A Puzzle about Moral Uncertainty, and its solution

Here’s an interesting asymmetry between reasoning under moral uncertainty and reasoning under factual uncertainty. Or, at least, an interesting prima facie asymmetry, since there might be a simple explanation once we set everything out clearly.

The followinig situation is reasonably common in reasoning under uncertainty. We have three choices, A B and C. Which of these is best to do depends on whether p or q is true, and we’re certain that exactly one of them is true. If p is true, the best outcome will arise from doing A. If q is true, the best outcome will arise from doing C. Yet despite this, the thing to do is B.

Here’s an example. I’m in Vegas, thinking about betting on a (playoff) football game. The teams seem fairly even, and there is no points spread. As usual, to bet on a team I have to risk $55 to win $100. Fortunately, I have $55 in my pocket. Let A = I bet on the home team, C = I bet on the away team, and B = I keep my money in my pocket. Let p = the home team wins, and q = the away team wins. (Given it’s a playoff game, we can be practically certain that one of these is true.) So if p, I’ll be best off if A, and if q, I’ll be best off if C. Still, the thing to do is B, since both A and C have negative expected value.
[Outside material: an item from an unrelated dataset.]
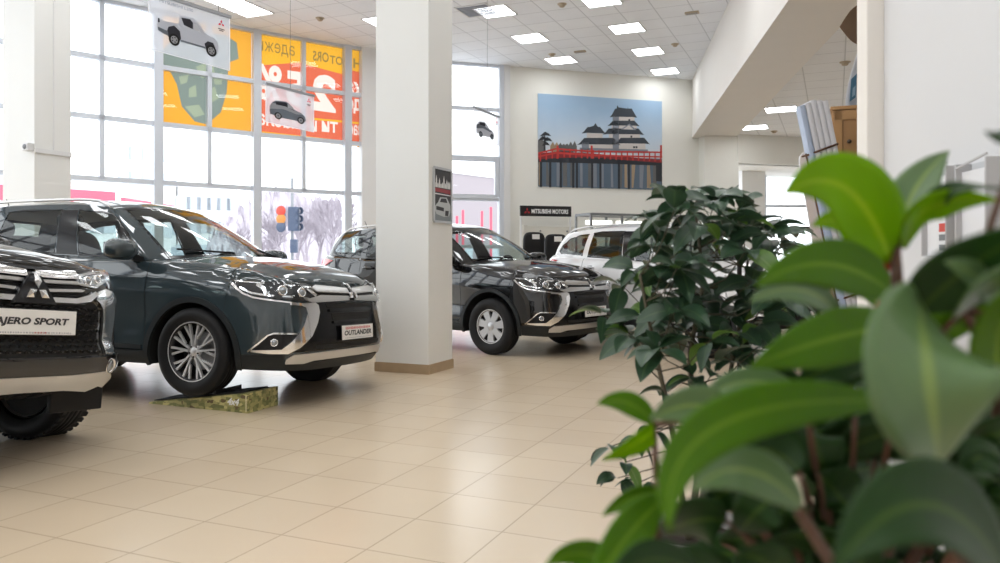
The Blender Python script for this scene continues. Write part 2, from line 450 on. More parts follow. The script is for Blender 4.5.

Now the puzzle is that this kind of situation doesn’t seem to arise for moral uncertainty.

Let p and q be fundamental moral theories such that we are certain exactly one of them is true. For example, let p be the proposition that a particular kind of consequentialism is true, and q be the proposition that a particular deontological theory is true. And imagine we are certain that one of these is true. (If this is implausible, use more than 2 moral theories here so we have enough cases that we can be confident in practice that one of them is the true one.)

In this case it is much harder to find examples where the the thing to do is to select the option that is sub-optimal according to all the live theories. Let A be an act that maximises utility while violating lots and lots of people’s rights, so it is best according to consequentialism. And let C be an act that performs all your duties and violates no rights, but produces very little utility. In the middle, let B be an action that only violates a few rights, and produces almost as much utility as A. It doesn’t seem that B should be done, even if it seems that B is close to being the best action by both theories.

Here’s what I think the explanation of the asymmetry is. (This is actually as much Ishani’s explanation as mine.) In the football case, what is true is that if the home team will win, the best outcome will come from betting on it. But a ‘narrow scope’ normative claim, like “If the home team will win, I should bet on it” is not true, and doesn’t follow from this fact. We can prove this conditional is false because in the (nearby!) possible world/epistemic possibility where the antecedent is true, the consequent is still false. I shouldn’t bet on the home team because that has negative expected itility, and I shouldn’t do things with negative expected utility.

In the moral case, the ‘narrow scope’ normative claims are true. If consequentialism is true, then I should do A, where the ‘should’ here has narrow scope. (That is, it is an unconditional normative claim, made conditionally on the truth of some moral theory.) And if the deontological theory is true, then I should do C. Since (by hypothesis) one of these two is true, I should do A or C. We can’t make this kind of inference in the factual uncertainty case because the narrow scope conditionals are not available. And this explains the asymmetry.